WP SportoweFakty / Jakub Barański / Tomasz Gapiński w czerwonym kasku.

Lipcowa przerwa to dla żużlowców dramat. Niektórzy przez ponad miesiąc nie jeżdżą

Michał Wachowski

Wielu zawodników krytykuje lipcową przerwę od rozgrywek ligowych. Jak przyznaje Tomasz Gapiński, najbardziej cierpią na tym żużlowcy spoza PGE Ekstraligi. On sam, w ciągu półtora miesiąca, mógł liczyć na ledwie jedne zawody.

W przypadku najwyższej większości polskich klubów przerwa od ligi twa w tym roku od 1 do 29 lipca. W tym czasie rozgrywane są oczywiście niektóre zawody. Rywalizacja trwa też poza granicami Polski. Załapać mogą się na nią jednak tylko najlepsi zawodnicy. Gorzej mają ci z Nice 1. Ligi Żużlowej i 2. Ligi.

- Sam szukałem jazdy i pytałem o możliwość jazdy w zagranicznych turniejach, ale nic z tego nie wyszło - mówi nam żużlowiec Euro Finannce Polonii, Tomasz Gapiński. Zawodnik mówi, że miał szczęście, że w ostatniej chwili załapał się do obsady Pucharu Nice 1. LŻ, gdzie zastąpił Rafała Okoniewskiego.

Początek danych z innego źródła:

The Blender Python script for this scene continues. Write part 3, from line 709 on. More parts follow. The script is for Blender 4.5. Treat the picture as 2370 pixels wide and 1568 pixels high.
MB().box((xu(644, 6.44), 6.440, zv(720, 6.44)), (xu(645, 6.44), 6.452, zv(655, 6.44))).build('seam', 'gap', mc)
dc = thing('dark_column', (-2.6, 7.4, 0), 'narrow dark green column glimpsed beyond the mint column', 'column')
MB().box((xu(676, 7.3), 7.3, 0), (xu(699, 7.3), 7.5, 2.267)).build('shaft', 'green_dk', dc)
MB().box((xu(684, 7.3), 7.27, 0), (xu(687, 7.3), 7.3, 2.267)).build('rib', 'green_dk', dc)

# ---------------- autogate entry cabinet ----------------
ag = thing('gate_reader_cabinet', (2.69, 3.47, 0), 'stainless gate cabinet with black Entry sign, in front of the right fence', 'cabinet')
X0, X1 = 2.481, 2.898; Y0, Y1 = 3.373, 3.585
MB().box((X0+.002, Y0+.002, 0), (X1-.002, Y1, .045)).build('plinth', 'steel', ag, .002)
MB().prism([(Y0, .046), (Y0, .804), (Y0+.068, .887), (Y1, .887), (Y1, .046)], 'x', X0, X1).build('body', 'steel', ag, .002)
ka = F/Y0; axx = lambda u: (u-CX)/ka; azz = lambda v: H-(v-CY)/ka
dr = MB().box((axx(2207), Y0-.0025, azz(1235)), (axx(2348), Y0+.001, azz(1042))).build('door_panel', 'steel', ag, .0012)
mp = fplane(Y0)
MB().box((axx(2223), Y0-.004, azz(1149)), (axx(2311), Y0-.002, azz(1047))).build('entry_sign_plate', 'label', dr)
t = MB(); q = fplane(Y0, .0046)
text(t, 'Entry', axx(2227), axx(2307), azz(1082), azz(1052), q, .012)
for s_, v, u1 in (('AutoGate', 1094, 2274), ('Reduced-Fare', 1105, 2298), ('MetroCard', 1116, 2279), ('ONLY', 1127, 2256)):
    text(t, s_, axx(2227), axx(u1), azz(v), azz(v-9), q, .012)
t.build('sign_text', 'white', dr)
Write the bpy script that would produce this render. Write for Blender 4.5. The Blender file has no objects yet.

- Gdyby nie mój udział w tym turnieju, to moja przerwa od jazdy w zawodach wyniosłaby półtora miesiąca - przyznaje Gapiński. Jak zaznacza, brak regularnej jazdy dał mu mocno w kość. - Motocykl podczas zawodów o Puchar Nice był szybki, ale ja popełniałem błędy na trasie. Wynikały one z tego, że nie miałem wcześniej przez parę tygodni regularnej jazdy. Nie dotyczy to zresztą tylko mnie, bo wielu żużlowców ma z powodu tej lipcowej przerwy problemy - przyznaje.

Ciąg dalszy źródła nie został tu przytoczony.